Je suis la seule lucide, la seule dangereuse et personne autour de moi ne le soupçonne. La vieille fille !
… J’ai trente neuf ans et je suis encore vierge
… Depuis son mariage avec ma sœur Félicia, personne n’existe au monde à part Jean Luze. Le beau Jean Luze ! L’intelligent Jean Luze ! Jean Luze l’étranger auréolé de mystère, d’exotisme.
… Mais Jean Luze ne désire plus Félicia, c’est à Annette qu’il pense, mon autre sœur,
… Annette a de l’or sous la peau.
La couleur de la peau exceptée, c’est une copie de moi d’il y a seize ans, retouchée.

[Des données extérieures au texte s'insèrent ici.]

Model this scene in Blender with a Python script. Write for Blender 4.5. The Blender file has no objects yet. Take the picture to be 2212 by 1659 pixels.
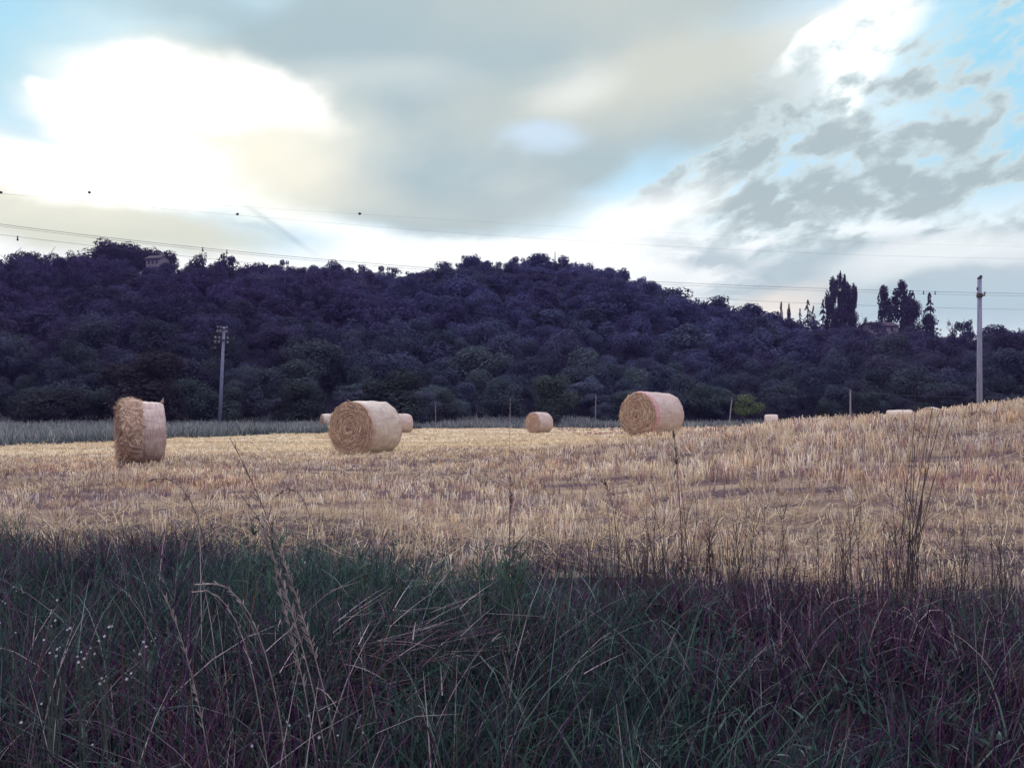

Car ces deux mulâtresses - blanches sont mes sœurs. Je suis la surprise que le sang mêlé a réservée à nos parents.
C’est moi le metteur en scène du drame, je les pousse sur la scène, adroitement, sans avoir l’air d’intervenir et cependant, je les manœuvre.
Ma chambre est fermée à double tour … j’ai caché, sous mon lit, les romans d’amour que je dévore et les cartes postales pornographiques…

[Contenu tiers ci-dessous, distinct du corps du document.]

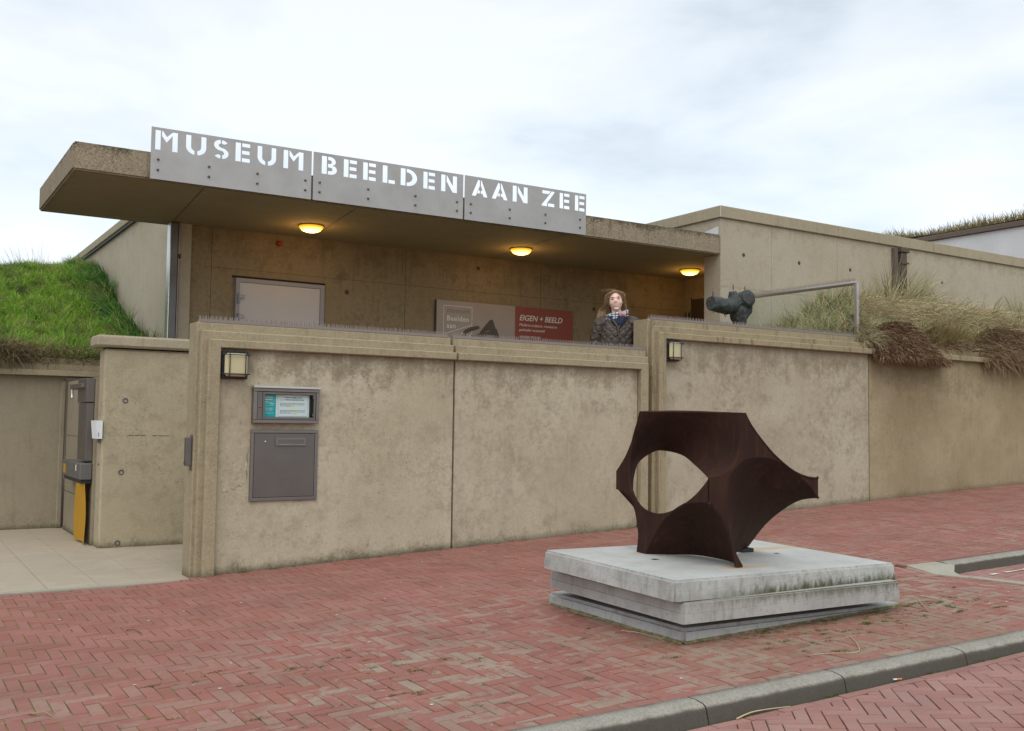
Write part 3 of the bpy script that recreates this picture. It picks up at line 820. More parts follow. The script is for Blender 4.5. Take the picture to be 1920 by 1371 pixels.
# ------------------------------------------------------------------ text helper
def text(body, size, mtx, m, parent, name='lettering', spacing=1.0, shear=0.0, bold=0.0, xs=1.0, th=0.0008, align='LEFT', ls=1.0):
    if '\n' in body and size > .03:
        for k, line in enumerate(body.split('\n')):
            text(line, size, mtx @ Matrix.Translation((-shear*0, -k*size*ls, 0)), m, parent, name, spacing, shear, bold, xs, th, align)
        return
    cu = bpy.data.curves.new(name, 'FONT'); cu.body = body; cu.size = size; cu.space_character = spacing
    cu.shear = shear; cu.offset = bold; cu.extrude = th; cu.align_x = align; cu.space_line = ls; cu.resolution_u = 3
    o = bpy.data.objects.new('tmp', cu); C.objects.link(o)
    dg = bpy.context.evaluated_depsgraph_get(); me = bpy.data.meshes.new_from_object(o.evaluated_get(dg))
    bpy.data.objects.remove(o); me.name = name
    me.transform(mtx @ Matrix.Diagonal((xs, 1, 1, 1))); me.materials.clear(); me.materials.append(mat[m])
    r = bpy.data.objects.new(name, me); C.objects.link(r); r.parent = parent; return r
def onwall(x, y, z): # text lies in plane y, reading along +x, facing -y
    return Matrix(((1, 0, 0, x), (0, 0, 1, y), (0, 1, 0, z), (0, 0, 0, 1)))

# notice case
nc = thing('notice_case', 'stainless glazed notice case with teal leaflet and closure letter, above the mailbox', 'notice case')
x0, x1, z0, z1 = 2.487, 3.03, 1.572, 1.848; ya = S1-.06
for nm, a in (('frame_rail', (x0, x1, ya, S1-.0005, z0, z0+.026)), ('frame_rail', (x0, x1, ya, S1-.0005, z1-.026, z1)),
              ('frame_stile', (x0, x0+.03, ya, S1-.0005, z0+.0262, z1-.0262)), ('frame_stile', (x1-.024, x1, ya, S1-.0005, z0+.0262, z1-.0262))):
    bx(nm, 'steel_frame', nc, *a, ch=.003)
bx('back_plate', 'black', nc, x0+.031, x1-.025, S1-.02, S1-.001, z0+.027, z1-.027)
bx('lid', 'steel_light', nc, x0-.002, x1+.012, ya-.012, S1-.0007, z1+.0005, z1+.020, ch=.003)
bx('lock_stile', 'steel', nc, x0+.0315, x0+.072, ya+.004, ya+.03, z0+.028, z1-.028, ch=.002)
bb = B(); bb.lathe([(0, .004), (.008, .004), (.009, 0)], (x0+.052, ya+.004, z0+.128), (0, -1, 0), 14); bb.make('lock', 'bolt', nc)
for a in ((x0+.074, x1-.03, z0+.03, z0+.048), (x0+.074, x1-.03, z1-.046, z1-.03)): bx('door_rail', 'steel', nc, a[0], a[1], ya+.003, ya+.028, a[2], a[3])
for a in ((x0+.074, x0+.09), (x1-.046, x1-.030)): bx('door_stile', 'steel', nc, a[0], a[1], ya+.003, ya+.028, z0+.0483, z1-.0463)
for zz in (z0+.06, z1-.075): bx('hinge', 'bolt', nc, x1-.058, x1-.044, ya-.004, ya+.003, zz, zz+.018)
tl = bx('teal_leaflet', 'teal', nc, x0+.092, x0+.190, S1-.026, S1-.0205, z0+.049, z1-.047)
sh = bx('white_backing', 'white', nc, x0+.191, x0+.470, S1-.0255, S1-.0205, z0+.049, z1-.047)
pp = bx('paper_sheet', 'paper', nc, x0+.212, x0+.452, S1-.030, S1-.026, z0+.058, z1-.050)
ty = S1-.0265
text('museum\nBeelden\naan', .019, onwall(x0+.103, ty, z1-.075), 'print_white', tl, 'logo_text', ls=.95, bold=.0004)
text('Zee', .019, onwall(x0+.139, ty, z1-.125), 'print_white', tl, 'logo_text', bold=.0004)
def frame_line(parent, m, xa, xb, za, zb, y, w_=.0012, diag=True):
    bb = B()
    for a in ((xa, xb, za, za+w_), (xa, xb, zb-w_, zb), (xa, xa+w_, za, zb), (xb-w_, xb, za, zb)): bb.box(a[0], a[1], y-.0006, y, a[2], a[3])
    if diag:
        zl = za+(zb-za)*.12; zr = za+(zb-za)*.45
        bb.quad((xa, y-.0006, zl), (xb, y-.0006, zr), (xb, y-.0006, zr+w_*1.3), (xa, y-.0006, zl+w_*1.3))
    bb.make('logo_frame', m, parent)
frame_line(tl, 'print_white', x0+.098, x0+.176, z1-.137, z1-.055, ty)
text('Openingstijden\ndinsdag - zondag\n10.00 - 17.00\n\nmaandag gesloten', .0105, onwall(x0+.100, ty, z1-.160), 'print_white', tl, 'small_print', ls=.9)
frame_line(pp, 'ink', x0+.222, x0+.258, z1-.097, z1-.06, S1-.0305, .0008)
text('Museum tijdelijk gesloten\nMuseum temporarily closed', .0135, onwall(x0+.268, S1-.0305, z1-.074), 'ink', pp, 'letter_heading', ls=1.25, bold=.0003)
for (z_, n_, wds) in ((z1-.118, 3, .205), (z1-.175, 3, .21)):
    bb = B()
    for k in range(n_):
        xx = x0+.224; zz = z_-k*.0105; end = xx+wds*(1 if k < n_-1 else .45)
        while xx < end:
            l_ = random.uniform(.008, .02); bb.box(xx, min(xx+l_, end), S1-.0311, S1-.0303, zz, zz+.0036); xx += l_+.004
    bb.make('small_print', 'ink', pp)
bx('marker_stripe', 'hilite', pp, x0+.275, x0+.345, S1-.0309, S1-.0302, z1-.141, z1-.133)
bx('marker_stripe', 'hilite', pp, x0+.325, x0+.365, S1-.0309, S1-.0302, z1-.200, z1-.192)
bx('glass', 'glass', nc, x0+.091, x1-.047, ya+.010, ya+.013, z0+.0485, z1-.0465)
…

La pureté n’existe pas et les besoins de la chair sont normaux.
… Je me tords sur mon lit, en proie à des désirs que rien n’arrive à assouvir.
… Je suis nue devant le miroir, encore belle.
… Je hais Félicia d’avoir introduit cet homme dans la maison. Ma tentation.
Ma terrible et délicieuse tentation ! »


En quelques phrases « repiquées » au cœur du roman de Marie Vieux-Chauvet, outre ce style élégant, sulfureux et terriblement moderne ; il me semble que le décor est planté, le personnage dessiné dans une évidence fulgurante. Image imposante d’une femme terriblement belle, que le manque d’amour a flétri avant l’âge. Une ordonnatrice qui fomente l’histoire familiale au gré de ses désirs sur le fil « pervers » de ses fantasmes. Qui sera-t-elle au moment précis du début de la pièce ? Une femme vieillissant, enlisée, empêtrée dans ses draps souillés, emmêlés au milieu de ses pulsions avortées… Reine noire, au cœur de sa chambre, véritable empire des ténèbres « château de cartes » vacillant à l’image de cette société aristocratique haïtienne se consumant dans le reste de ses fastes. Vie en vestiges voilée, cachant une nudité, un dénuement, une aridité… Brûlure à fleur de peau d’un amour qui ronge de l’intérieur à force de n’être pas dit, pas dévoilé. Château de cartes dont les cartes sont pornographiques, images d’indécence à l’intérieur secret, déguisé d’une parure de « sainteté ». La bienséance extérieure fait contraste, donne le change. Chambre envoûtée d’une présence - absence celle de l’homme chéri, vénéré ; l’homme à la peau blanche, au sexe convoité mais interdit, destiné à une autre irrémédiablement ! Femme de peau noire, l’accident, ses rêves sont hantés par la blancheur de cette peau mâle, laiteuse… corps évanescent, obsédant, danseur qui s’ébroue, s’incarne et s’apaise au son des concertos de Beethoven. Une solitude à deux, dont le deuxième n’est qu’ « esprit et chair », rêve éveillé poétique, romantique et terriblement trivial et sexuel. Il s’agit bien d’imaginer un univers fantasmagorique chimérique et contrasté : la noire et le blanc, comme les touches d’un piano égrenant les mélodies d’un passé révolu. Un univers pulsionnel, érotique où rien n’est consommé jamais, la suggestion même des désirs interdits réveillant la moiteur et l’étouffement des passions inassouvies.